Caprese Salad With Reduced Balsmic & Buffalo Mozzarella Bocconcini

I’m about to get all up in your face with my snobby tomatoes. You know, the REAL, heirloom kind. The ones that aren’t perfectly uniform, altogether unsymmetrical and absolutely DIVINE tasting. Yea, those ones.

Now, you could make this salad with regular variety beefsteak tomatoes, but for the love of gawd please don’t make them with GMO knock off, fake ‘heirloom’ tomatoes. Please just no. It just won’t taste the same and part of the absolute bliss in eating this salad comes from only being able to enjoy it in this state (with such a variety of home-grown tomatoes), oh but one time of year. When tomatoes are ripe and ready to be plucked off of the vine.

Which, for me – happened late as they were planted late. Lucky us…we’ve received a warm fall so far which allowed all of my green tomatoes the time they needed to grow and ripen into rock-star status. Heirloom tomatoes would in fact be rock-stars if they could, I think.

So now that you’re all quite certain of just how much I love growing, eating and waxing poetic (sort of), about tomatoes, we can move right along to what you’re really all here for, (I think?) A simple yet damned good caprese salad recipe. 

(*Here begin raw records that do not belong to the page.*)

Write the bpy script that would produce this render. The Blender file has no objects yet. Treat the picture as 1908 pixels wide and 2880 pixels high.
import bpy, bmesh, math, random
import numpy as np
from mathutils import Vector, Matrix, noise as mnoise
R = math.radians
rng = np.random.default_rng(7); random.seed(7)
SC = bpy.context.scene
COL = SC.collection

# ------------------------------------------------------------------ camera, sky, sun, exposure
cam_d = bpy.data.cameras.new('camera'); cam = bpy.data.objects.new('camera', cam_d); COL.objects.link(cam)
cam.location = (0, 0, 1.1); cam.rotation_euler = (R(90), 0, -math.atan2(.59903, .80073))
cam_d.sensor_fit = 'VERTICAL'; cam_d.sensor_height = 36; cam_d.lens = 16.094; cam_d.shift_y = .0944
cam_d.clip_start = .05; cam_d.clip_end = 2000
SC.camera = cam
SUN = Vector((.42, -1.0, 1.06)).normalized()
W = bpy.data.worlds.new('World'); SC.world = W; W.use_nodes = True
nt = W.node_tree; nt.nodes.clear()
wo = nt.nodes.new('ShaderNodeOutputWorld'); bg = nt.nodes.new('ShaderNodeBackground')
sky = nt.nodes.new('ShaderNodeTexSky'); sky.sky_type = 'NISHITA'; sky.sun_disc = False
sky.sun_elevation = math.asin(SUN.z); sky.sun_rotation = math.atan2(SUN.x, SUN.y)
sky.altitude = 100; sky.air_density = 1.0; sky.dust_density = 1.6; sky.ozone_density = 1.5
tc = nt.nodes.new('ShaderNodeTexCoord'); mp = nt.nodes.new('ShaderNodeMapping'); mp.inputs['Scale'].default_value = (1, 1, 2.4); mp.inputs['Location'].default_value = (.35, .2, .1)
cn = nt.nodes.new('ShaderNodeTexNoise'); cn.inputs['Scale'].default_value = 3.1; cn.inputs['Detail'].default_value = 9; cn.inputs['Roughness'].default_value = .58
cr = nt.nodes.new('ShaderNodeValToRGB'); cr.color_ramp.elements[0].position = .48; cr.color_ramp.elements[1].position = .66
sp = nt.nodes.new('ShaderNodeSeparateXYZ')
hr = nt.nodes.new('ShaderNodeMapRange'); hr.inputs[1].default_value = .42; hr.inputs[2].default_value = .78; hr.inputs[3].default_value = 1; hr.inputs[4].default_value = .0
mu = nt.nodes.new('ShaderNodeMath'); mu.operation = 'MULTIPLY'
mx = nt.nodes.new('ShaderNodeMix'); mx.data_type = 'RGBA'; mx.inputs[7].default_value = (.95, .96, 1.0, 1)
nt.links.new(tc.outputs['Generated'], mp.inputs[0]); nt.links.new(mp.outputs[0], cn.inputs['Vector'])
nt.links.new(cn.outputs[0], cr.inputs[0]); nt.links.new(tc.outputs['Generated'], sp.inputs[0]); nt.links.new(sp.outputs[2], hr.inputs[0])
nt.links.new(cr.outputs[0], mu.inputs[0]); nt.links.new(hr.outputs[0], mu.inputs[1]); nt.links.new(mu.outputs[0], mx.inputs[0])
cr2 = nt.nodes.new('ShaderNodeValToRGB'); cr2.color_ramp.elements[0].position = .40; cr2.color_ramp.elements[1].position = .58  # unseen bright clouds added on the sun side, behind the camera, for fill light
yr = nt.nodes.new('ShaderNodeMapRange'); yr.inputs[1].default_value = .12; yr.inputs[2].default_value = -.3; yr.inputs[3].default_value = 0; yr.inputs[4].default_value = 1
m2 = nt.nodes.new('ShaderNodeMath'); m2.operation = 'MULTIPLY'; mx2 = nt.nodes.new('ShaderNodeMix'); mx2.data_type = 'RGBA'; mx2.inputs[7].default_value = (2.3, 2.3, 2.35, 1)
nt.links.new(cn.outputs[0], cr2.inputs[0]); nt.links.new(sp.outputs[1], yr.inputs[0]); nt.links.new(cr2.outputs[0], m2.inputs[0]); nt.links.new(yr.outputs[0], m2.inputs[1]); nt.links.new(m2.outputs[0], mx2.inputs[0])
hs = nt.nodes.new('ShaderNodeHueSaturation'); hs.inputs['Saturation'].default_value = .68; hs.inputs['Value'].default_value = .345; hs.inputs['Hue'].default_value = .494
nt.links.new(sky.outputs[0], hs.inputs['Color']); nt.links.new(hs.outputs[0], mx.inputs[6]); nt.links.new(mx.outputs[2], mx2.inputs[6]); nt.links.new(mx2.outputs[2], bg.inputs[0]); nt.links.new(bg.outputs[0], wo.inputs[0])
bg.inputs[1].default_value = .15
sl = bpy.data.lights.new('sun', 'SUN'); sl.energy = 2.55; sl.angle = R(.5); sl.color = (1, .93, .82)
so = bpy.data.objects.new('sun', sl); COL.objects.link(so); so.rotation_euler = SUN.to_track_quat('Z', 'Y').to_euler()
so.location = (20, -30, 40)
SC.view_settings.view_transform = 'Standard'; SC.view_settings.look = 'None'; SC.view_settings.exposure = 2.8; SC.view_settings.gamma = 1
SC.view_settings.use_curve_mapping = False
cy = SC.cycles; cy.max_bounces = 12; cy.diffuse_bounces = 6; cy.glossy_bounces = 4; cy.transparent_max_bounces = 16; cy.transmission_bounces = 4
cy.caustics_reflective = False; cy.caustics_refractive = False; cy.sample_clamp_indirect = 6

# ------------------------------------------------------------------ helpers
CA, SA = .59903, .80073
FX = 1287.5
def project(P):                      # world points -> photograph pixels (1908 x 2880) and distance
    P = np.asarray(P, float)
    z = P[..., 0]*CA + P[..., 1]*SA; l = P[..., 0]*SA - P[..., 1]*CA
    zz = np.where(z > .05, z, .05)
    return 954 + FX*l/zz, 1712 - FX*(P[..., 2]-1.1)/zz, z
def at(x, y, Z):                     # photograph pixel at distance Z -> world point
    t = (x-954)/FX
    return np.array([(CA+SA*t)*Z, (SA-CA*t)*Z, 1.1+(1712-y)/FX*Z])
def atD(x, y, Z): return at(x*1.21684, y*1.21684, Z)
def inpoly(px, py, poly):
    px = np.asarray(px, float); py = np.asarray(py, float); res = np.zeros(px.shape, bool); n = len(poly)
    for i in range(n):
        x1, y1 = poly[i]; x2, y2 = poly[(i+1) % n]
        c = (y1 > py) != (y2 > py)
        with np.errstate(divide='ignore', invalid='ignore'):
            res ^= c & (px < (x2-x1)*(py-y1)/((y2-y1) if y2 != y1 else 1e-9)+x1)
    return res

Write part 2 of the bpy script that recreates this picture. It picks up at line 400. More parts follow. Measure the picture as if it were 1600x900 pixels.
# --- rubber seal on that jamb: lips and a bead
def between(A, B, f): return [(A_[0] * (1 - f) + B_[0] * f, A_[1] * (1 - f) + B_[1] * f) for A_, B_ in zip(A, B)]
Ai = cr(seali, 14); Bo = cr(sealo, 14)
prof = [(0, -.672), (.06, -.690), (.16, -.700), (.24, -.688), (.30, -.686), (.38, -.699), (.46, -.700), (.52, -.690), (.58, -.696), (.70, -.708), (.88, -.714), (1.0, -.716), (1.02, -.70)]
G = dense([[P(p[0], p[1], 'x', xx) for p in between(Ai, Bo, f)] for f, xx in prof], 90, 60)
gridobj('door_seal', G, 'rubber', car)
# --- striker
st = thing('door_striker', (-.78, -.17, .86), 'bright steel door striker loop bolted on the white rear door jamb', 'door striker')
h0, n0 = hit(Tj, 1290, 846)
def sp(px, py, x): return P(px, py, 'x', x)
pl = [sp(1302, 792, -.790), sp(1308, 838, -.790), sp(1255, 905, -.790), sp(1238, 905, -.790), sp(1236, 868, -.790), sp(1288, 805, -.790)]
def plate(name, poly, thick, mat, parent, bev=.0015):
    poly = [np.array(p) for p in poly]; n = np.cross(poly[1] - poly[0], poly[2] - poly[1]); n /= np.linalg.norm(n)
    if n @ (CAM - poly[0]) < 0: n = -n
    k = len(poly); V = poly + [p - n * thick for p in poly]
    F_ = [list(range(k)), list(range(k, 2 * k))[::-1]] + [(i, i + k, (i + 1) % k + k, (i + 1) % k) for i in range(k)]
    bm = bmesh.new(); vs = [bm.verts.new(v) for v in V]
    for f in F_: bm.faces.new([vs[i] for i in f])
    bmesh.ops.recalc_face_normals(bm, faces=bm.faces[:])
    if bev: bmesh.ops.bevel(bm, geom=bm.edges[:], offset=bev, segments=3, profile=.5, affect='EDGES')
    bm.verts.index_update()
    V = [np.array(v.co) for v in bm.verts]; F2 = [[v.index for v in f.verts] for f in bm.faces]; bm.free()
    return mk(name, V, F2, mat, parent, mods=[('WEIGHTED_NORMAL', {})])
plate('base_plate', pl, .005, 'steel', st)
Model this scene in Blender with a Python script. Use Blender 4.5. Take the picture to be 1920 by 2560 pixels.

Caprese Salad With Reduced Balsamic & Buffalo Mozarella Bocconicini
Recipe type: Salad: Appetizer or Main - You Decide!
Cuisine: Homegrown
Prep time: 
Cook time: 
Total time: 
Serves: 4-6
 
What You'll Need
  • 4 cups Balsamic Vinegar (there will be leftover for all sorts of other glorious in your mouth things…this is what you want)
  • 3 Cherokee Purple tomatoes (thick slices)
  • 3 Black Krim tomatoes (thick slices)
  • Large handful of Chadwick Cherry, Small Black Plum and Golden Cherry tomatoes (quartered or halved depending on sizes)
  • 1 pound of fresh Buffalo Mozzarella Bocconcini
  • 1 pound or so of fresh basil leaves, two kinds: italian and bush
  • Quality (I use Spectrum organic) olive oil
  • Coarse sea salt and fresh cracked pepper to taste
How You Do
  1. If you're swift, you can reduce the balsamic at the same time you are prepping and assembling your salad.
  2. Measure out your balsamic vinegar and bring it to a boil in a heavy bottomed pot. Reduce to simmer for 20 minutes with the lid off allowing it to reduce. It may only appear to be somewhat thick in consistency; not to worry. It will thicken up as it cools. Feel free to put it in the fridge to speed up the cooling process.
  3. Meanwhile, wash and thickly slice the black krim and cherokee purple tomatoes and set aside in a bowl.
  4. Wash, de-stem and dry the basil, set aside.
  5. Wash and cut the remaining tomatoes; chadwick, golden and plum. Set aside in a bowl.
  6. Thickly slice the buffalo mozzarella, set aside.
  7. You want to create a procession line of all your ingredients to layer the caprese salad together. Some say stack it, which if I'm serving on individual plates, I'll do. But I was serving this salad family style with fresh bread, roasted garlic heads and roasted red pepper, sweet potato soup, so.
  8. Begin with a slice of either the Black Krim or Cherokee Purple Tomato, followed by a slice of mozzarella and finish with a sprig of each kind of basil. Bush basil leaves are quite a bit smaller than italian lettuce style basil so it won't be overpowering. Especially given how large the slices of Cherokee Purple and Black Krim tomatoes are going to likely be. You may in fact want to halve some of the larger slices to foster an even distribution of flavours and a most complimentary execution. You want your salad to look sexy, right?
  9. Basically all you do is repeat, layer after layer, altering between the Cherokee Purple and Black Krim tomatoes. I quite enjoyed how this looked on a oval plate. If you have one. Your guests, even if they're wily toddlers, probably will too. I got a ooo! and and ahhh! from both of mine. I WIN.
  10. Toss the remaining tomatoes; black plum, chadwick cherry and golden cherry together in a bowl with an even amount of the basils and mozz and arrange in the center of the plate.
  11. Finish off by drizzling with humble and equal amounts of olive oil and reduced balsamic. You want all of the flavours to shine through here. Don't drench it in oil and reduced vinegar. Sprinkle with salt and pepper to taste.
  12. Feed some adoring hungry people and welcome them as they fall at your feet.
  13. Moan all of the moans as you savour each and every morsel yourself.